Korea Selatan juga merasakan dampak serupa, di mana impor baja dari Tiongkok naik 1,3% menjadi 3,195 juta ton, meningkatkan pangsa pasar Tiongkok di sektor baja Korea dari 56,5% menjadi 58,9%. Harga baja impor dari Tiongkok yang 10-20% lebih rendah dibandingkan produksi lokal berdampak negatif pada penjualan baja domestik, terutama di tengah rendahnya permintaan baja. Produk murah ini berpotensi menyebabkan pengurangan tenaga kerja atau bahkan penutupan perusahaan baja lokal. Menghadapi situasi tersebut, industri baja Korea Selatan berencana mengajukan kasus anti-dumping untuk melawan impor dari Tiongkok. Sementara itu, pasar baja India juga menghadapi situasi yang unik. Di satu sisi, Kementerian Baja India mengklaim sedang meningkatkan produksi domestik untuk memenuhi permintaan lokal, namun di sisi lain, peningkatan permintaan tersebut justru dipenuhi dengan impor, terutama dari Tiongkok. Akibatnya, Kementerian Baja India meminta Perdana Menteri Narendra Modi dan Kementerian Keuangan untuk menaikkan bea masuk baja dari 7,5% menjadi 10-12%. Di Turki, meskipun terjadi peningkatan konsumsi baja domestik, produsen baja lokal tetap gagal mengambil manfaat karena impor dari Tiongkok juga meningkat. Turki kemudian meluncurkan penyelidikan anti-dumping dan memperpanjang bea anti-dumping pada produk baja Tiongkok setelah menemukan bahwa penghapusan bea ini dapat memperburuk praktik dumping di masa mendatang.

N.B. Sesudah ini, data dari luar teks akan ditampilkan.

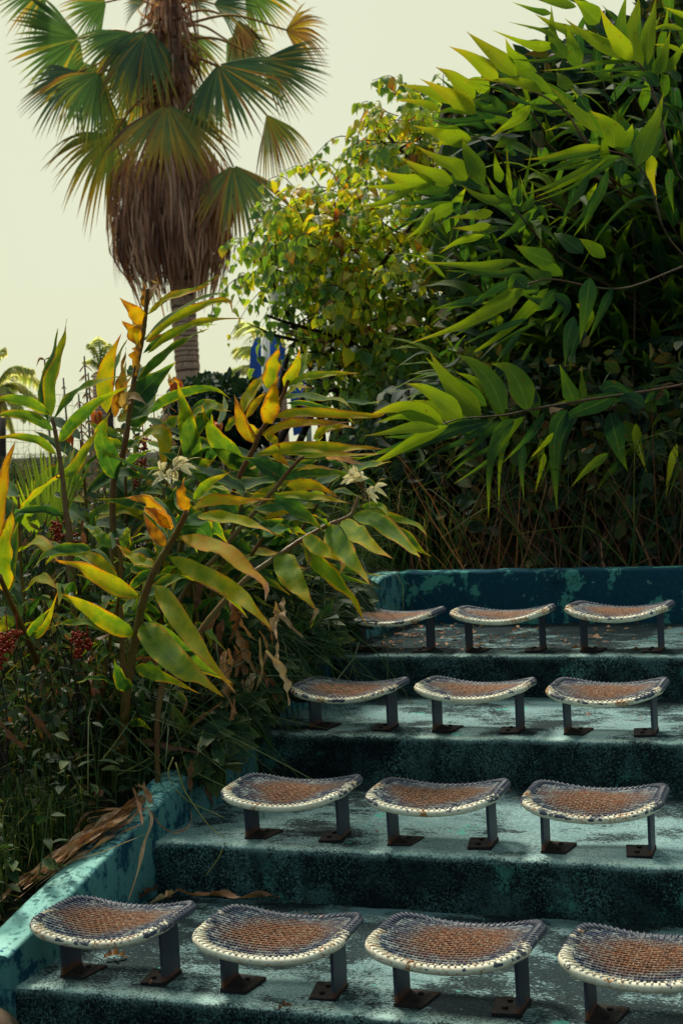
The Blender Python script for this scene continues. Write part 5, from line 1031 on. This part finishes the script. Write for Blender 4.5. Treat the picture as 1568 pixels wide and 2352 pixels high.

Melihat banyaknya instrumen yang diterapkan berbagai negara untuk melindungi industri baja domestik dari produk murah asal Tiongkok, Indonesia juga perlu segera mengambil langkah serupa agar tidak menjadi pasar tujuan ekspor baja murah tersebut. Saat ini, Indonesia hanya menerapkan 8 instrumen trade remedies, dengan 7 di antaranya berupa tindakan anti-dumping dan 1 safeguard. Sayangnya, 6 dari 7 anti-dumping tersebut telah berakhir dan 1 safeguard akan segera berakhir di tahun 2024, sehingga hanya tersisa 1 anti-dumping yang masih aktif. Hal ini membuat Indonesia sangat rentan terhadap masuknya produk baja impor. Indonesia harus segera menerapkan instrumen perlindungan perdagangan yang lebih efektif untuk melindungi industri baja dalam negeri dari tekanan impor produk baja murah, terutama dari Tiongkok. Tanpa kebijakan yang kuat, produsen baja dalam negeri akan semakin kehilangan daya saing dan pangsa pasar, yang berisiko mengancam kelangsungan industri strategis ini. Dengan mengambil langkah tegas, seperti menerapkan bea masuk yang lebih tinggi dan memperpanjang instrumen trade remedies yang ada, Indonesia dapat menjaga pertumbuhan dan keberlanjutan industri baja dalam negeri di tengah persaingan global yang semakin ketat.